Automation increases leverage, but it also raises the cost of bad fundamentals.
That is why Performance Max should be introduced with intent, not excitement. It is strongest when it extends a system that is already working, not when it is expected to rescue one that is not.
These issues are fixable, but only when the account is treated as a connected system rather than a collection of isolated campaigns.
Best Practices for Google Ads
A strong Google Ads setup is not built from one tactic. It depends on a few operating principles that keep the account measurable, readable, and connected to business outcomes.
Separate Traffic by Role
Brand, non-brand, competitor, remarketing, Shopping, Demand Gen, and Performance Max should have clear roles.
This does not mean creating unnecessary complexity. It means avoiding blended structures that make performance look better or worse than it really is.
Optimize for Business Quality
A conversion is only useful if it represents something valuable.
For ecommerce, that may mean revenue, margin, repeat purchase, or product category quality. For lead generation, it may mean qualified leads, sales acceptance, opportunity creation, or closed revenue.

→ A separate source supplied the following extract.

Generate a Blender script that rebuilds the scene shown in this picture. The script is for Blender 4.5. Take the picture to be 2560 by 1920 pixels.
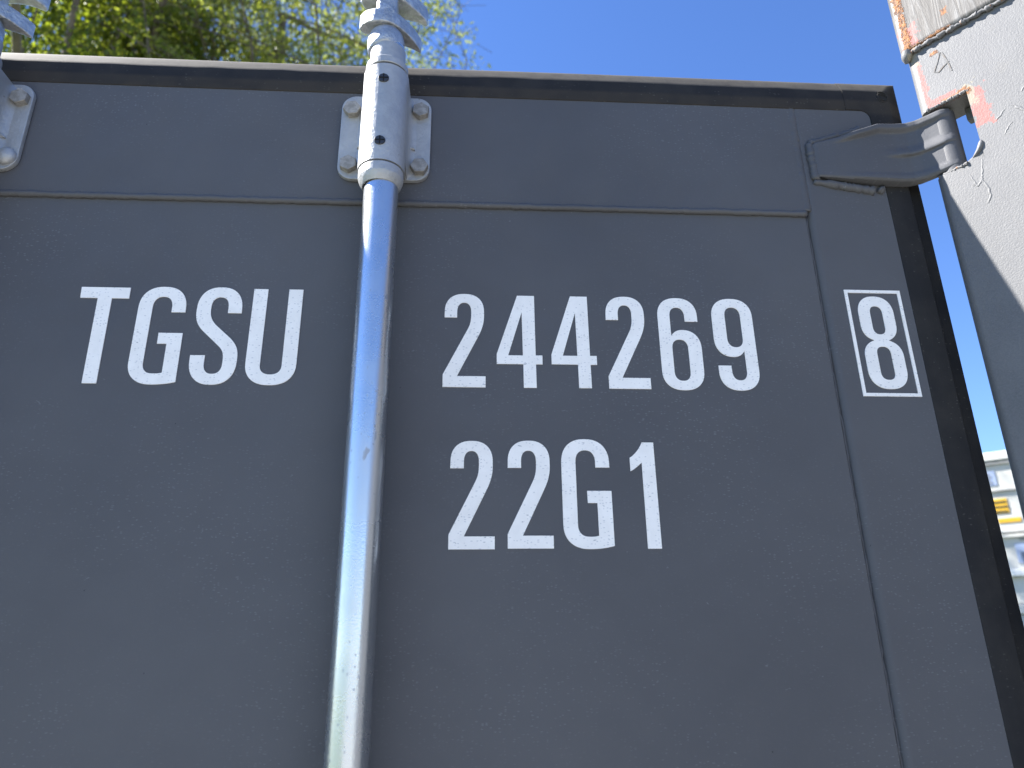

Do not let the platform optimize toward actions the business does not actually value.
Use Automation With Clean Inputs
Automation can improve delivery, bidding, and scale, but it depends on the quality of the inputs.
Before leaning heavily on Smart Bidding or Performance Max, confirm that conversion tracking, creative assets, feeds, audience signals, and campaign structure are reliable.
Keep Landing Pages Close to Intent
A strong landing page should continue the logic of the query and ad.
For a finance operations platform, a campaign targeting “invoice approval automation” should not send users to a generic homepage. The page should explain invoice approval, workflow control, audit trails, integrations, and the next step clearly.
Review Search Terms Regularly
Search term analysis is one of the most practical ways to improve Google Ads performance.
It reveals whether the campaign is attracting useful demand, wasting budget, missing exclusions, or discovering new intent clusters worth supporting.
Final Thoughts
Google Ads is not about hacks, tricks, or chasing platform novelty.
It is a performance system built on structure, signal quality, intent alignment, landing page relevance, and disciplined optimization.
When those foundations are strong, Google Ads can become one of the most controllable acquisition channels available. When they are weak, even advanced campaign types and automation will struggle to produce reliable results.
Do the fundamentals properly, and scale becomes much easier.